■ Problem requirements ■
Quote the whole listing word for word. Do not include the pictures.

■ Dataset extract ■

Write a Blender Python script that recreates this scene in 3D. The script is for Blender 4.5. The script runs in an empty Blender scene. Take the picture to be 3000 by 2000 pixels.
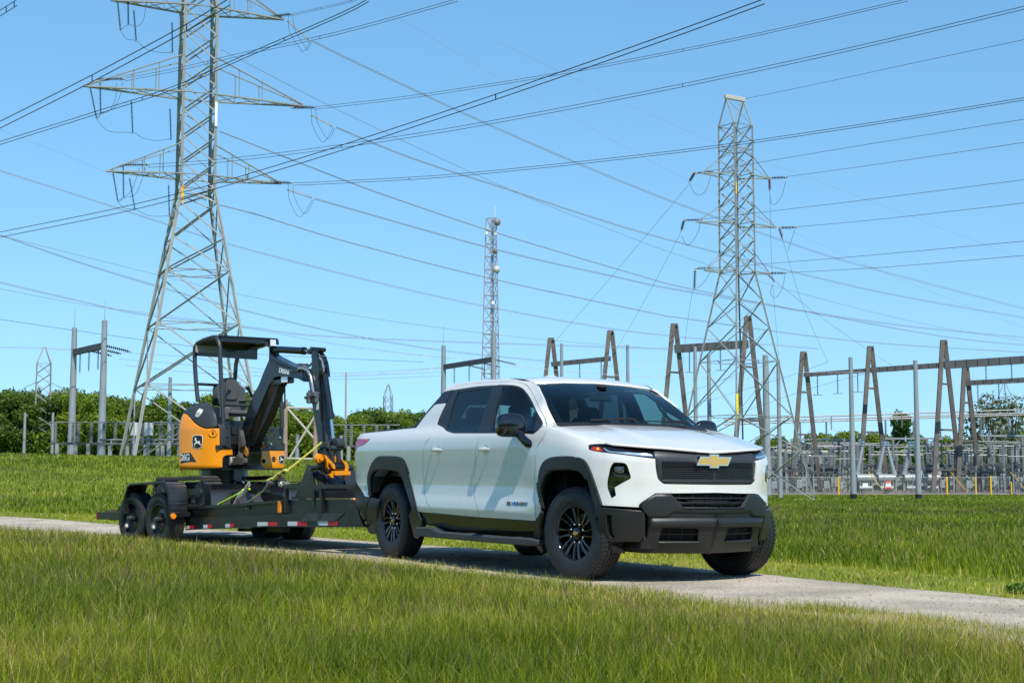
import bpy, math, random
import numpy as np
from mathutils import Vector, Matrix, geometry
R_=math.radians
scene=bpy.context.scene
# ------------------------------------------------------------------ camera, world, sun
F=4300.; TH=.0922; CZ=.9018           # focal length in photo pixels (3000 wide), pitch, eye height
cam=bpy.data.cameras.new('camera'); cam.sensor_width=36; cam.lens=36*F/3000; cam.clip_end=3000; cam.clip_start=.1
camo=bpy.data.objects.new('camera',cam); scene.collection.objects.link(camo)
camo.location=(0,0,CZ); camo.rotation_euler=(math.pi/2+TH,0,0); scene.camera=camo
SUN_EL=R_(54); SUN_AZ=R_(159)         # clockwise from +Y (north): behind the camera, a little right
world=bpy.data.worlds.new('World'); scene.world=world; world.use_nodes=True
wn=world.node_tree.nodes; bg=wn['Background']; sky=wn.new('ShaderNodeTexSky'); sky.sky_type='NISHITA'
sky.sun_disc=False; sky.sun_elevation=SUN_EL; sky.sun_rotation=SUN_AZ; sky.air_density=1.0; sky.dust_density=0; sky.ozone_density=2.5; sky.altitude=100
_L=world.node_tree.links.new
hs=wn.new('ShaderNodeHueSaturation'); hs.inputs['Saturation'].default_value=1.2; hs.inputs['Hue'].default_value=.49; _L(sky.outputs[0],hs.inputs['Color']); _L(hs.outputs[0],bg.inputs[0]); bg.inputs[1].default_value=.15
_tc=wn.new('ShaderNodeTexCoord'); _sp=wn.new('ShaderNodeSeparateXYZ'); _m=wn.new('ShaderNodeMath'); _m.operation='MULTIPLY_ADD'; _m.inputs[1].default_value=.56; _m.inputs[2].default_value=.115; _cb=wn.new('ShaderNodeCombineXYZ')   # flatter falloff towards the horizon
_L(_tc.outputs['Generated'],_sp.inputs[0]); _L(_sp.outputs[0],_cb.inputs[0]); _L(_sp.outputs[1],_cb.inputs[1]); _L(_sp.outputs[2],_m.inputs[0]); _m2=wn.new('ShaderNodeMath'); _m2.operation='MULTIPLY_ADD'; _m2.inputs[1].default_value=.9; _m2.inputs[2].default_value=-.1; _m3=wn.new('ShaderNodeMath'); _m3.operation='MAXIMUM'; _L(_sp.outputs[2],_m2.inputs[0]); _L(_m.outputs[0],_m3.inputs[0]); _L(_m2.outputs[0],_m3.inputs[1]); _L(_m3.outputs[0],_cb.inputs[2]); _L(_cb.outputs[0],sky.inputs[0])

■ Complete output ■
Write a Blender Python script that recreates this scene in 3D. The script is for Blender 4.5. The script runs in an empty Blender scene. Take the picture to be 3000 by 2000 pixels.
import bpy, math, random
import numpy as np
from mathutils import Vector, Matrix, geometry
R_=math.radians
scene=bpy.context.scene
# ------------------------------------------------------------------ camera, world, sun
F=4300.; TH=.0922; CZ=.9018           # focal length in photo pixels (3000 wide), pitch, eye height
cam=bpy.data.cameras.new('camera'); cam.sensor_width=36; cam.lens=36*F/3000; cam.clip_end=3000; cam.clip_start=.1
camo=bpy.data.objects.new('camera',cam); scene.collection.objects.link(camo)
camo.location=(0,0,CZ); camo.rotation_euler=(math.pi/2+TH,0,0); scene.camera=camo
SUN_EL=R_(54); SUN_AZ=R_(159)         # clockwise from +Y (north): behind the camera, a little right
world=bpy.data.worlds.new('World'); scene.world=world; world.use_nodes=True
wn=world.node_tree.nodes; bg=wn['Background']; sky=wn.new('ShaderNodeTexSky'); sky.sky_type='NISHITA'
sky.sun_disc=False; sky.sun_elevation=SUN_EL; sky.sun_rotation=SUN_AZ; sky.air_density=1.0; sky.dust_density=0; sky.ozone_density=2.5; sky.altitude=100
_L=world.node_tree.links.new
hs=wn.new('ShaderNodeHueSaturation'); hs.inputs['Saturation'].default_value=1.2; hs.inputs['Hue'].default_value=.49; _L(sky.outputs[0],hs.inputs['Color']); _L(hs.outputs[0],bg.inputs[0]); bg.inputs[1].default_value=.15
_tc=wn.new('ShaderNodeTexCoord'); _sp=wn.new('ShaderNodeSeparateXYZ'); _m=wn.new('ShaderNodeMath'); _m.operation='MULTIPLY_ADD'; _m.inputs[1].default_value=.56; _m.inputs[2].default_value=.115; _cb=wn.new('ShaderNodeCombineXYZ')   # flatter falloff towards the horizon
_L(_tc.outputs['Generated'],_sp.inputs[0]); _L(_sp.outputs[0],_cb.inputs[0]); _L(_sp.outputs[1],_cb.inputs[1]); _L(_sp.outputs[2],_m.inputs[0]); _m2=wn.new('ShaderNodeMath'); _m2.operation='MULTIPLY_ADD'; _m2.inputs[1].default_value=.9; _m2.inputs[2].default_value=-.1; _m3=wn.new('ShaderNodeMath'); _m3.operation='MAXIMUM'; _L(_sp.outputs[2],_m2.inputs[0]); _L(_m.outputs[0],_m3.inputs[0]); _L(_m2.outputs[0],_m3.inputs[1]); _L(_m3.outputs[0],_cb.inputs[2]); _L(_cb.outputs[0],sky.inputs[0])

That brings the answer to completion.